Data provided →
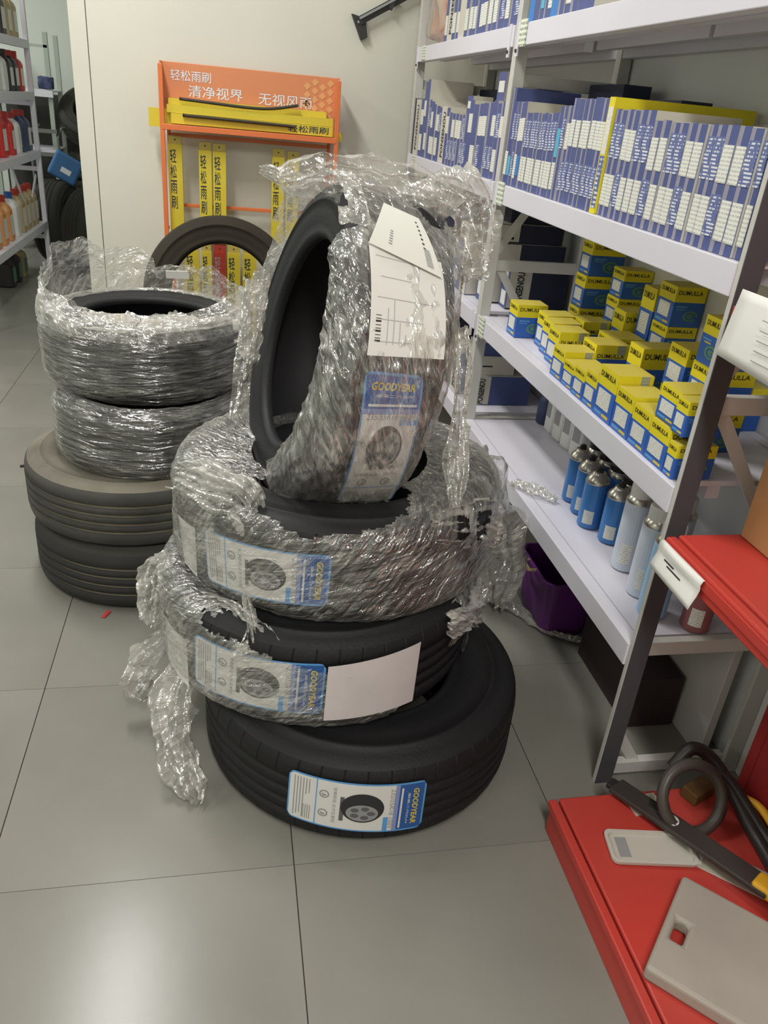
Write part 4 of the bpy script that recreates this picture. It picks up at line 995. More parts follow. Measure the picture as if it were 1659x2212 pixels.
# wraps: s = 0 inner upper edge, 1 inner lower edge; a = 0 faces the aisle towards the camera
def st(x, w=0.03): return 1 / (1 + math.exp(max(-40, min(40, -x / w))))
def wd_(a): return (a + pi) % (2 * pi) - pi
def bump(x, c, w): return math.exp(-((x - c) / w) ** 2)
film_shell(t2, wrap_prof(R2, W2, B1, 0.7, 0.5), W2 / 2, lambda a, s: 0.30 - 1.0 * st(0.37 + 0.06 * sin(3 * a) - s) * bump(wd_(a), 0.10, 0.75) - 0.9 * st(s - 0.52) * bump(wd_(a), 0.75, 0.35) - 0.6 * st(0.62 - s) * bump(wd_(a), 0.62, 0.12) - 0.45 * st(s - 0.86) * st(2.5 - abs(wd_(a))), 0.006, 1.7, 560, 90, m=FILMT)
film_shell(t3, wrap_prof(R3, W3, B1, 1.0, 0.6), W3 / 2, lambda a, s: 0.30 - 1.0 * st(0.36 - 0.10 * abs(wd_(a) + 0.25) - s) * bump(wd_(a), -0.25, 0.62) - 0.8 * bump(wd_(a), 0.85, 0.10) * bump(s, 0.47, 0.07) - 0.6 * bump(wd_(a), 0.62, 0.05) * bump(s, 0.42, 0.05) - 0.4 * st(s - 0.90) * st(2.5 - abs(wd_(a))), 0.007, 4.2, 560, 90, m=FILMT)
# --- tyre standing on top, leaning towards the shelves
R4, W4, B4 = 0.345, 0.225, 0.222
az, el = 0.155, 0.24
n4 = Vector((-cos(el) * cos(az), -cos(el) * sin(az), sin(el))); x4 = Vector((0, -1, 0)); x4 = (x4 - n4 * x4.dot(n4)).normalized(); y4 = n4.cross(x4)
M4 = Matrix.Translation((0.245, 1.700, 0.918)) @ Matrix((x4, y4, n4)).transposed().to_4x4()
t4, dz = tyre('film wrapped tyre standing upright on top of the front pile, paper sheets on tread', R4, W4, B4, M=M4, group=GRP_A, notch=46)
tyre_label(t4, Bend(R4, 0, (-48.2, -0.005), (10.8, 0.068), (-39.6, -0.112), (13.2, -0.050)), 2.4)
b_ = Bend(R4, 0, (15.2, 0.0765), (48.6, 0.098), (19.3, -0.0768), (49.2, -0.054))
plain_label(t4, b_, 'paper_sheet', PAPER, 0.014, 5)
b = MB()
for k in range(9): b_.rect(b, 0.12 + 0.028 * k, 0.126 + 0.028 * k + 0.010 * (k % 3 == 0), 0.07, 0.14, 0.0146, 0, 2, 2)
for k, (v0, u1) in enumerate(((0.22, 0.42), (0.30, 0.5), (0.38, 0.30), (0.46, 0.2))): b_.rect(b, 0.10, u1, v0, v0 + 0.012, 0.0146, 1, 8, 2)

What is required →
Repeat the material above in full and exactly, apart from the pictures.

Final result →
Write part 4 of the bpy script that recreates this picture. It picks up at line 995. More parts follow. Measure the picture as if it were 1659x2212 pixels.
# wraps: s = 0 inner upper edge, 1 inner lower edge; a = 0 faces the aisle towards the camera
def st(x, w=0.03): return 1 / (1 + math.exp(max(-40, min(40, -x / w))))
def wd_(a): return (a + pi) % (2 * pi) - pi
def bump(x, c, w): return math.exp(-((x - c) / w) ** 2)
film_shell(t2, wrap_prof(R2, W2, B1, 0.7, 0.5), W2 / 2, lambda a, s: 0.30 - 1.0 * st(0.37 + 0.06 * sin(3 * a) - s) * bump(wd_(a), 0.10, 0.75) - 0.9 * st(s - 0.52) * bump(wd_(a), 0.75, 0.35) - 0.6 * st(0.62 - s) * bump(wd_(a), 0.62, 0.12) - 0.45 * st(s - 0.86) * st(2.5 - abs(wd_(a))), 0.006, 1.7, 560, 90, m=FILMT)
film_shell(t3, wrap_prof(R3, W3, B1, 1.0, 0.6), W3 / 2, lambda a, s: 0.30 - 1.0 * st(0.36 - 0.10 * abs(wd_(a) + 0.25) - s) * bump(wd_(a), -0.25, 0.62) - 0.8 * bump(wd_(a), 0.85, 0.10) * bump(s, 0.47, 0.07) - 0.6 * bump(wd_(a), 0.62, 0.05) * bump(s, 0.42, 0.05) - 0.4 * st(s - 0.90) * st(2.5 - abs(wd_(a))), 0.007, 4.2, 560, 90, m=FILMT)
# --- tyre standing on top, leaning towards the shelves
R4, W4, B4 = 0.345, 0.225, 0.222
az, el = 0.155, 0.24
n4 = Vector((-cos(el) * cos(az), -cos(el) * sin(az), sin(el))); x4 = Vector((0, -1, 0)); x4 = (x4 - n4 * x4.dot(n4)).normalized(); y4 = n4.cross(x4)
M4 = Matrix.Translation((0.245, 1.700, 0.918)) @ Matrix((x4, y4, n4)).transposed().to_4x4()
t4, dz = tyre('film wrapped tyre standing upright on top of the front pile, paper sheets on tread', R4, W4, B4, M=M4, group=GRP_A, notch=46)
tyre_label(t4, Bend(R4, 0, (-48.2, -0.005), (10.8, 0.068), (-39.6, -0.112), (13.2, -0.050)), 2.4)
b_ = Bend(R4, 0, (15.2, 0.0765), (48.6, 0.098), (19.3, -0.0768), (49.2, -0.054))
plain_label(t4, b_, 'paper_sheet', PAPER, 0.014, 5)
b = MB()
for k in range(9): b_.rect(b, 0.12 + 0.028 * k, 0.126 + 0.028 * k + 0.010 * (k % 3 == 0), 0.07, 0.14, 0.0146, 0, 2, 2)
for k, (v0, u1) in enumerate(((0.22, 0.42), (0.30, 0.5), (0.38, 0.30), (0.46, 0.2))): b_.rect(b, 0.10, u1, v0, v0 + 0.012, 0.0146, 1, 8, 2)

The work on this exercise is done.